David Wood has sent in the following article, which tells you what it was like in Goldenhill going back as far as the 1940s.
Back in the forties, fifties and early sixties on a good day, you could sometimes see your hand in front of your face.
The smoke, fog and subsequently the smog, was so thick that you literally could not see your hand if your arm was outstretched.
The main cause of this was the bottle ovens stretching across the length of the city from Tunstall to Longton, although the fact that everyone had a coal fire didn’t help matters.
Truly, on a clear day you could see the pall of smoke hanging over the city like a massive black blanket.
If you search the internet, you will find several photo examples of this.
Even as late as the mid sixties there were still a few houses in the village without electricity, the lighting being powered by gas.
A few houses still did not have an inside water tap, the only supply was in the outhouse down the yard next to the outside loo.
The street lighting was provided by gas lamps.
As I have mentioned before we had loads of chapels, churches and pubs, we even had three bus companies, Stoniers, Jeffreys and the PMT.

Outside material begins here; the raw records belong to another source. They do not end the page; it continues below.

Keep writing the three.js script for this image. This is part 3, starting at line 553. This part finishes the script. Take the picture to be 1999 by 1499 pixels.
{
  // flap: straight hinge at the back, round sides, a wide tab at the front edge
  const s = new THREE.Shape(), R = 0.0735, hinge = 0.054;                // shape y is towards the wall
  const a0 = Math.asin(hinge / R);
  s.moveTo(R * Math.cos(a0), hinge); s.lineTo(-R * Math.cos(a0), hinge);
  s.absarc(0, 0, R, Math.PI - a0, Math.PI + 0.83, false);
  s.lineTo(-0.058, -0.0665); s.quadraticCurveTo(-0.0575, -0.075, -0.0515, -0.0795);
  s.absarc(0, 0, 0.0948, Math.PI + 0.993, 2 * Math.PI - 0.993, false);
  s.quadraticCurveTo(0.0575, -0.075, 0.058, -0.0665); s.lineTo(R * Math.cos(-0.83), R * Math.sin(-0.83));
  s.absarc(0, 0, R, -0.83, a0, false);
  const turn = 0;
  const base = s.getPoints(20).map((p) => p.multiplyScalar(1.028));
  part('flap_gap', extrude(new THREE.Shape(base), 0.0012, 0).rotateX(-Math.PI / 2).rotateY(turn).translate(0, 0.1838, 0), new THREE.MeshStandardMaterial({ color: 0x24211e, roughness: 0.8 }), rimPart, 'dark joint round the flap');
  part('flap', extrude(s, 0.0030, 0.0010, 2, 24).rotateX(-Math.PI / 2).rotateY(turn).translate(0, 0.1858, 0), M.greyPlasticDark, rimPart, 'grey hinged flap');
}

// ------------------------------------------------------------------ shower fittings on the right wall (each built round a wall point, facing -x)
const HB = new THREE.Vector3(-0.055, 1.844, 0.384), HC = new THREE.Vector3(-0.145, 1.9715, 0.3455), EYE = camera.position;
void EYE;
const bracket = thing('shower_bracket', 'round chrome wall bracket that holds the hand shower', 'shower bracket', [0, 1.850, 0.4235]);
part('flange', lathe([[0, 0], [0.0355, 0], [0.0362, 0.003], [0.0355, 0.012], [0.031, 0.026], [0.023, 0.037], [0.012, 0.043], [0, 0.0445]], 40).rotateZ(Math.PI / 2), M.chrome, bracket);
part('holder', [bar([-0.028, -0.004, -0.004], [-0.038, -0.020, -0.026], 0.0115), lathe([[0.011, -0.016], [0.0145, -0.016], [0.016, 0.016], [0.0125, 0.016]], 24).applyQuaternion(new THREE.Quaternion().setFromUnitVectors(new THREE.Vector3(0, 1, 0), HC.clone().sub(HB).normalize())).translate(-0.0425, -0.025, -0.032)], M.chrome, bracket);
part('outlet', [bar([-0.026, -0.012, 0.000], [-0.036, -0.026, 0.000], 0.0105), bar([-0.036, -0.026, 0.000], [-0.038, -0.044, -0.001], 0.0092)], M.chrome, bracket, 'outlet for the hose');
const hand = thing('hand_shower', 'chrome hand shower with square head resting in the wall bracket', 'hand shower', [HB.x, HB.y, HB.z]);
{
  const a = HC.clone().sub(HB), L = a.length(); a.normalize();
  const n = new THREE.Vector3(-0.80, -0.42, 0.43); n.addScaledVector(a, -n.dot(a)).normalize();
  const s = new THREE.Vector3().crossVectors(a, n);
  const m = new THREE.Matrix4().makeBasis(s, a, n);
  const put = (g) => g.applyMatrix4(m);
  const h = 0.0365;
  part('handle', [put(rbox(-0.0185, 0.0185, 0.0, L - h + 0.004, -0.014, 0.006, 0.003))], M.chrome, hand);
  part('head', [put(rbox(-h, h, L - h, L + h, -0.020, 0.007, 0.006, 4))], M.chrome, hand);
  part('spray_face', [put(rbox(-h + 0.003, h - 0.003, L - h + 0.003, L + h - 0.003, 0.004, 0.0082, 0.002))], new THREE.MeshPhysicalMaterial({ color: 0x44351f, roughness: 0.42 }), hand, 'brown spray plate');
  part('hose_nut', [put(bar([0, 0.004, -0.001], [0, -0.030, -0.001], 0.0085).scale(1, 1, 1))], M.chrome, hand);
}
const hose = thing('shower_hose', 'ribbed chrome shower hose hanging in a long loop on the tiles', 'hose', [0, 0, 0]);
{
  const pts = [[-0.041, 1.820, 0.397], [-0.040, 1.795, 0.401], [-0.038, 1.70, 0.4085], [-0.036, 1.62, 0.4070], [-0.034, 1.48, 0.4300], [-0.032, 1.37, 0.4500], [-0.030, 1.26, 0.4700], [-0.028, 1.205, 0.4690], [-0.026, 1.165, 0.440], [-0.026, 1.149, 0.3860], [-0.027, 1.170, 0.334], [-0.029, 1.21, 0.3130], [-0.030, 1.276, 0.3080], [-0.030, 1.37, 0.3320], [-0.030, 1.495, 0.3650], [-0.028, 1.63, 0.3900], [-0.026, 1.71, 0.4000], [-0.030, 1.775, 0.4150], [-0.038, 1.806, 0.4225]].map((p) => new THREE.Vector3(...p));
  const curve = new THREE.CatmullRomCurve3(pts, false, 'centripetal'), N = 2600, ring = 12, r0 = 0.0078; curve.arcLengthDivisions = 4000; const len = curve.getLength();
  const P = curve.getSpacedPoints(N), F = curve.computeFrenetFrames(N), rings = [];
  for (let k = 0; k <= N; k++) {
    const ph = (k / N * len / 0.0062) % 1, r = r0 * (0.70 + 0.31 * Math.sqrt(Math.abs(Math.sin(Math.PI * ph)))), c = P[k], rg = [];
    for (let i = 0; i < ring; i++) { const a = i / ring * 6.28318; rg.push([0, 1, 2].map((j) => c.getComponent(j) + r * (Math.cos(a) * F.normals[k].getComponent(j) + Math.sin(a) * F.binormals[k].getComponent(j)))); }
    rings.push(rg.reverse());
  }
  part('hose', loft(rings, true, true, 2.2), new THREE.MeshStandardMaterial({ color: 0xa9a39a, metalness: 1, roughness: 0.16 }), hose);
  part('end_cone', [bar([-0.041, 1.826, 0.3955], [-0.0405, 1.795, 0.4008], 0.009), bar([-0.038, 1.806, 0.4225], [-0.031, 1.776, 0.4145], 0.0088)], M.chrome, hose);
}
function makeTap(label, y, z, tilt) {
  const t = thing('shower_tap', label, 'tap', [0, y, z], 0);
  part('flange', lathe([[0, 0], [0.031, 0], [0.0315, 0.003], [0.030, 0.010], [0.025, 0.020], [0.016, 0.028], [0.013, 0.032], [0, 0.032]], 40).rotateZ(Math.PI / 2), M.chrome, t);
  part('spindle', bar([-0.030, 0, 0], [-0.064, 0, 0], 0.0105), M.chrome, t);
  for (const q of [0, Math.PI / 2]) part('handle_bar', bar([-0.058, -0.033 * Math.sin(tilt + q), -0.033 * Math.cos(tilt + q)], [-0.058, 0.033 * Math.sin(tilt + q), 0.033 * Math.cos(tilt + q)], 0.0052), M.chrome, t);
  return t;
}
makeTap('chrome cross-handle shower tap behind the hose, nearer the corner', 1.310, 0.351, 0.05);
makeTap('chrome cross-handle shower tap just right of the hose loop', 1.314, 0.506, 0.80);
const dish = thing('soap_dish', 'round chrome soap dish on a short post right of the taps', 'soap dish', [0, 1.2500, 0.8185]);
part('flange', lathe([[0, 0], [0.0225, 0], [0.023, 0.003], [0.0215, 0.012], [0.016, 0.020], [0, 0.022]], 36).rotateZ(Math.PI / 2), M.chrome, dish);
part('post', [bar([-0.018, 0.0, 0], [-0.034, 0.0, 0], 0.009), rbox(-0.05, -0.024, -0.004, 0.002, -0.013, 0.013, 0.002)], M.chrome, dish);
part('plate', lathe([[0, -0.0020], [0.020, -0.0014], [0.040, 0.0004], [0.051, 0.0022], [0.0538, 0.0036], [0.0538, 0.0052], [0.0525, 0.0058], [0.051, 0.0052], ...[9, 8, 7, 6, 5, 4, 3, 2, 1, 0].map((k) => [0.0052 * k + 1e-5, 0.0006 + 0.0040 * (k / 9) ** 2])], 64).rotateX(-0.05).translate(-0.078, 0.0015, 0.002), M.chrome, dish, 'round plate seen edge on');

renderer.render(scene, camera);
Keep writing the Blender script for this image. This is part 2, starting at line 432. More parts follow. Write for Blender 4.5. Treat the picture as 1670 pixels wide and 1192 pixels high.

There was a cinema, not just an ordinary cinema but a Super Cinema, which was run superbly by the Johnson family.
We had butchers shops, oatcake shops, chip shops, hairdressers, newsagents, public toilets, clothes shops, coal merchants, cafes, an electrician’s shop, a DIY shop, a laundrette, a children’s playground, a pop works, a football pitch, two bakeries, and a police station, there was even a council depot with a road roller in it.
Schools were plentiful, Hollywall Lane infants and juniors, Church infants, Church juniors, Goldenhill Secondary Modern and the Catholic School.
The village was completely self contained, there was very little reason to venture out into the big wide world.
So, when you are playing on your playstations or computers, wending your way home by courtesy of your sat nav, watching one of the 250 television stations via satellite or ordering a pizza on your mobile phone, remember, things could be worse.
We didn’t have a lot, but what we had we appreciated and there was a true community spirit.
I am proud to say that I grew up on Goldenhill.